The simplest transition uses the repeated word — repetition of or reference to a key term or phrase occurring at the end of the preceding paragraph:
Despite my distrust of officers, I find myself sympathizing with Gen. Michael Dugan, who has just been fired as Chief of Staff of the Air Force.
Dugan got in trouble with the White House because he told reporters that if fighting broke out, we planned to run Saddam Hussein out of Kuwait by having the Air Force blow the hell out of Iraq.
He said we'd blast Baghdad and various military targets and maybe drop a bomb on Hussein himself. ...
A second method of linking paragraphs is to ask and answer a rhetorical question. Usually the question occurs at the end of the preceding paragraph and the answer at the beginning of the following one:
Some teachers of composition may assume that students are naturally eager to learn how to write. We don't. We are aware that writing can be one of the most upsetting, frustrating, and exasperating of all human activities. Seldom do the words pour out; seldom do they sound or look the way we want them to. And seldom do we or our students — or most people, for that matter — want to write. Then why learn to do so?
True, some people do find writing a release, an act of creation, ... If so, what's the point of learning to write?

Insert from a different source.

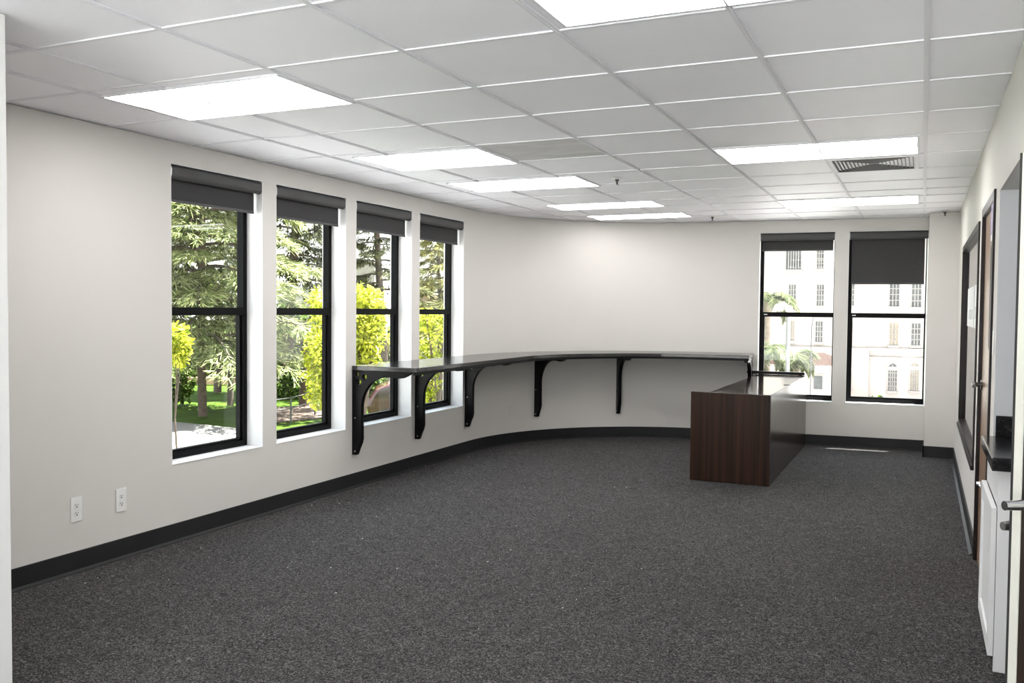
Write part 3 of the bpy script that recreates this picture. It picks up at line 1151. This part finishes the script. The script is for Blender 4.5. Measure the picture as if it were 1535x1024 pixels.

The honest answer is that ...
The question-answer transition makes a very strong tie, but, as with the rhetorical question generally, it is too obvious a strategy to be called upon very often. In a short paper, one use is enough.
In the next type of transition you begin with a phrase or clause that sums up the point of the preceding paragraph and then move to the main clause, which introduces the main topic. If- and while- clauses frequently carry such transitions:
If I went through anguish in botany and economics — for different reasons gymnasium was even worse.
(James Thurber)
But while Bernard Shaw pleasantly surprised numerable cranks and revolutionists by finding quite rational arguments for them, he surprised them unpleasantly also by discovering something else.
(G. K. Chesterton)
In each case the opening clause refers back to the discussion in the paragraph before, while the main clause points forward to the new topic. On informal occasions, variations are possible as a prepositional phrase in this example:
Because of these differences in teaching methods, college throws more responsibility upon the student.
The summarizing transitions may take even briefer forms, using this, that, these, those, or such to sum up the preceding topic. These demonstratives as well as synonyms and pronouns are sometimes called Meaning Links.
Finally, you may link paragraphs by terms showing logical relationship, e. g. therefore, however, but, consequently, thus, and so, even so, on the other hand, for instance, etc.
Logical connectives seldom, if ever, provide the only link between paragraphs. Rather, they work in conjunction with word repetitions, summaries, pronouns, etc. In fact, all the various transitional strategies commonly occur in some combination. But whatever its form, an inter-paragraph transition should be clear and unobtrusive, shifting readers easily from one topic to the next without jolting them.